I am publishing a new concentric co-planar coil with strong magnetic
field for metal detectors.
Former concentric co-planar coils consist of relative small receive
(RX) and bucking (canceling) coil. So the magnetic field density over
the flux area of the RX coil was highly cancelled by the bucking coil.
This new design enables lower canceling the magnetic field density on
the center position of the coil arrangement. Also the relative big RX
coil covers much more detection area. The hot spot of the coil (max.
sensitivity position) is on the center position of the coil
arrangement. The main transmit coil (TX) is on the center position of
the coil. The bucking (canceling) coil is outside or on the same core
of the RX coil. The main magnetic field is provided by the TX coil.

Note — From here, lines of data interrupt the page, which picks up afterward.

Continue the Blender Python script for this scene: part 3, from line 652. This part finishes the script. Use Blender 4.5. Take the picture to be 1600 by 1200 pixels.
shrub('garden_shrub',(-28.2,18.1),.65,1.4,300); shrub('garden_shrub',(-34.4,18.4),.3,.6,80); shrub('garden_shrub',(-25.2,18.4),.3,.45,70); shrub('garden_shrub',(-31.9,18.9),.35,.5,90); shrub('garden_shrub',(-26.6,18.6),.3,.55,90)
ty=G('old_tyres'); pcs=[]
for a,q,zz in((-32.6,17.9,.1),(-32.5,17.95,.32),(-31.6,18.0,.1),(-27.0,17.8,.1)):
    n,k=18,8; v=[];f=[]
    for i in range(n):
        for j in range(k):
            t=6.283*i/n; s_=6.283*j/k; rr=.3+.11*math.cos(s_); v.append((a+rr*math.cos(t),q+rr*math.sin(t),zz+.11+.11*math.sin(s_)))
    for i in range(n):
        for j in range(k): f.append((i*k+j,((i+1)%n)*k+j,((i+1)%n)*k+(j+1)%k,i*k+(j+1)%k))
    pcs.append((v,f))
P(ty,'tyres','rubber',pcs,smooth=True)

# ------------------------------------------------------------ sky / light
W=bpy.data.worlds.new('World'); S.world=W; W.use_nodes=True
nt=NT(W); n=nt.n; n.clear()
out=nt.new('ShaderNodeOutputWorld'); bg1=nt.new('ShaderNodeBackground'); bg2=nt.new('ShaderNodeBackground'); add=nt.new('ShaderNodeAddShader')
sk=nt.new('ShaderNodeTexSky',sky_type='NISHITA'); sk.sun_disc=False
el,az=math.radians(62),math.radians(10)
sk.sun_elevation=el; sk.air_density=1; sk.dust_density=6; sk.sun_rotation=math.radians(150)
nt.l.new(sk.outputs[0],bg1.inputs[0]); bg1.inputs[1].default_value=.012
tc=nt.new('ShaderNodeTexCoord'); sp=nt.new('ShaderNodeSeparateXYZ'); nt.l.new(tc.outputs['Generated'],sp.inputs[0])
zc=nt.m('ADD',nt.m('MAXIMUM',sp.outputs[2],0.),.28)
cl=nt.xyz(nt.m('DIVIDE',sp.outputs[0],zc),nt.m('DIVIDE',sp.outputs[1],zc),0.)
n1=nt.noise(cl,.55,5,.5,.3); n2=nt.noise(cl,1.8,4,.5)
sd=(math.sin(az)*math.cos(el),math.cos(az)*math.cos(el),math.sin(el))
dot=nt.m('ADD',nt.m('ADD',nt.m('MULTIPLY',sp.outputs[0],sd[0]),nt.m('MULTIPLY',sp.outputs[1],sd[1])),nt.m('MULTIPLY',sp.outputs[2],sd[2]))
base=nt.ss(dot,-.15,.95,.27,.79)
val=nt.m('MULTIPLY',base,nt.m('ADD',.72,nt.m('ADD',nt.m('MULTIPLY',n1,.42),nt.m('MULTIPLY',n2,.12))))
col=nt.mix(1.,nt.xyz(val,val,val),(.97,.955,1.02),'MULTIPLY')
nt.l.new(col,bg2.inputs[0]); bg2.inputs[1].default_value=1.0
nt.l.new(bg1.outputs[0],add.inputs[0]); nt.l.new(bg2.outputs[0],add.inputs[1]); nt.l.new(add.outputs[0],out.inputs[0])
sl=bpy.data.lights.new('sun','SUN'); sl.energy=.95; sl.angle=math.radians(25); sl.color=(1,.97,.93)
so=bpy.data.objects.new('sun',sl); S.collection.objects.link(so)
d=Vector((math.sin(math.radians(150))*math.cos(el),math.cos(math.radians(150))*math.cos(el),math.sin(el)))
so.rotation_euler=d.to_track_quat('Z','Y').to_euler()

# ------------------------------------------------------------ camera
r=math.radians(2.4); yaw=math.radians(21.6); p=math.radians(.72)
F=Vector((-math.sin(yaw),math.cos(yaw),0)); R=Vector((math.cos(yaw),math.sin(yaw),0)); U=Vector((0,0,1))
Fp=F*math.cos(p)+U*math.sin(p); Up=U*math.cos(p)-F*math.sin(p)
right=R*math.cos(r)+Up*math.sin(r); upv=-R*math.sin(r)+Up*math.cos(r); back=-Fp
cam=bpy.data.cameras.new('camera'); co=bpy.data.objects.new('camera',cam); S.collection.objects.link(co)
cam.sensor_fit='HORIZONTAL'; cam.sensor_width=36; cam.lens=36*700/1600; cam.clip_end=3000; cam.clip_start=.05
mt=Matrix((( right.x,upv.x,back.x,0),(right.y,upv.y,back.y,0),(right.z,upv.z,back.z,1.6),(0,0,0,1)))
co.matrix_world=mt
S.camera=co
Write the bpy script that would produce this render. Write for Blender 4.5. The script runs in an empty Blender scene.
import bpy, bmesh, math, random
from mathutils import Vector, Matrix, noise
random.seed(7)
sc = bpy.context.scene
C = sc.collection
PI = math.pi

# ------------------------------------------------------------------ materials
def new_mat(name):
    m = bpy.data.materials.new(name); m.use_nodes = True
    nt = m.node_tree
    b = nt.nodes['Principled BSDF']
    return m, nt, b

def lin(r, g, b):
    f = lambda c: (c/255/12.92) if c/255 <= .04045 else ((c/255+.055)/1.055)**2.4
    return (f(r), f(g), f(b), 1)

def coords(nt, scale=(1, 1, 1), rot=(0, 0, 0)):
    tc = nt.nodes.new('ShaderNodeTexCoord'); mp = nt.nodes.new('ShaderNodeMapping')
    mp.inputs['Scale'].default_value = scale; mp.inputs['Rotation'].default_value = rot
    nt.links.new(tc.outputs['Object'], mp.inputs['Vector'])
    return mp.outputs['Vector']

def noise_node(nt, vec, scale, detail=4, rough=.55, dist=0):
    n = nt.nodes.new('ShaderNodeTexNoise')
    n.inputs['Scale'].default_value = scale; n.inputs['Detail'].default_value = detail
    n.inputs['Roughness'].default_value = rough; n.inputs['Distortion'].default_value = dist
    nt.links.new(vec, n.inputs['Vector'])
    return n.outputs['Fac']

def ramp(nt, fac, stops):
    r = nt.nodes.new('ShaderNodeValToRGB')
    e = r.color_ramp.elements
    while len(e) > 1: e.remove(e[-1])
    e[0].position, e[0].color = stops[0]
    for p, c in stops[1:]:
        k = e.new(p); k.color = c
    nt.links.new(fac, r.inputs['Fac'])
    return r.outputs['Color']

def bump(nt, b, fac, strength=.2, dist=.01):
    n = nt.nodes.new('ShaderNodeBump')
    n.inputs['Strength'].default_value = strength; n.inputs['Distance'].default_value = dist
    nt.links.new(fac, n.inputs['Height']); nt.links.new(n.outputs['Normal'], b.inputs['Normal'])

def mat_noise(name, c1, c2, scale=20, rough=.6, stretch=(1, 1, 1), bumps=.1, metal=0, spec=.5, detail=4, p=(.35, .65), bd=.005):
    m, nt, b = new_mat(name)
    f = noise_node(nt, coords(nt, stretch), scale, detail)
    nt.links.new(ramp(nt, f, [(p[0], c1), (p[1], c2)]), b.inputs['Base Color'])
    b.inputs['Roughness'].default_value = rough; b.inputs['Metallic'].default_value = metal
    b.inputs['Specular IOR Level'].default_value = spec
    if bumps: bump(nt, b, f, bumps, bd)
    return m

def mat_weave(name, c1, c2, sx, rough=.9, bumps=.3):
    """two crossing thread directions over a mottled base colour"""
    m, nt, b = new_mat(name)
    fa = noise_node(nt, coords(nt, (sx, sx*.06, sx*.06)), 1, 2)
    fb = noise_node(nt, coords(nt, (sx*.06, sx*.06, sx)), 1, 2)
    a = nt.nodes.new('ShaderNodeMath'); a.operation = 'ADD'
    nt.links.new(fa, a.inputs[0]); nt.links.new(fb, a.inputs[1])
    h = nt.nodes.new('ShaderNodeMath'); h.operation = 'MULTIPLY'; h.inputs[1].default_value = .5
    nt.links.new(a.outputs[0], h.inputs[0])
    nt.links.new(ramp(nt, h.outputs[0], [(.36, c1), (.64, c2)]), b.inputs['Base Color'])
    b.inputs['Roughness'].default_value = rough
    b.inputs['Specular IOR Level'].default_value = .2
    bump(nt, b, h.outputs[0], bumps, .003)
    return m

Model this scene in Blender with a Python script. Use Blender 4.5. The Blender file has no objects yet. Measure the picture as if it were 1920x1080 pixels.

See magnetic field cross section and the coil arrangement on the
following link:
http://www.thunting.com/geotech/forums/showthread.php?t=14121

By issue date and time and the publishing this type of concentric co-
planar coil, it isn't anymore possible to patent my invention. So it
isn't novel anymore now. Take this coil for de-mining. It is a gift
for mankind.

Rosenheim, 9. April 2008,
Aziz Ögüt
 
M

MooseFET

Jan 1, 1970
0
I am publishing a new concentric co-planar coil with strong magnetic
field for metal detectors.
Former concentric co-planar coils consist of relative small receive
(RX) and bucking (canceling) coil. So the magnetic field density over
the flux area of the RX coil was highly cancelled by the bucking coil.
This new design enables lower canceling the magnetic field density on
the center position of the coil arrangement. Also the relative big RX
coil covers much more detection area. The hot spot of the coil (max.
sensitivity position) is on the center position of the coil
arrangement. The main transmit coil (TX) is on the center position of
the coil. The bucking (canceling) coil is outside or on the same core
of the RX coil. The main magnetic field is provided by the TX coil.

I think no matter what you do, the laws of physics prevent you from
getting a greater sensing distance. Metal detectors only see objects
at distances of a few times the width of the head.

The only difference between the transmit and recieve coils is that the
cross section of the receive coil determines how much noise the
receive circuit is fed. You can freely exchange the two and you
will get the same signal from a given target.

Placing the two coils on the same plane but offsetting their center
points so that the coupling is zero is another way to go. It makes
the head bigger than the designs with bucking coils but the detection
range is better by about the same amount.

The nulling issues only apply to "frequency domain" metal detectors.
"Time domain" detectors have different issues.

Are you building a multifrequency circuit? If not, you can cancel in
the electronics or use the very old oscillator frequency shift method.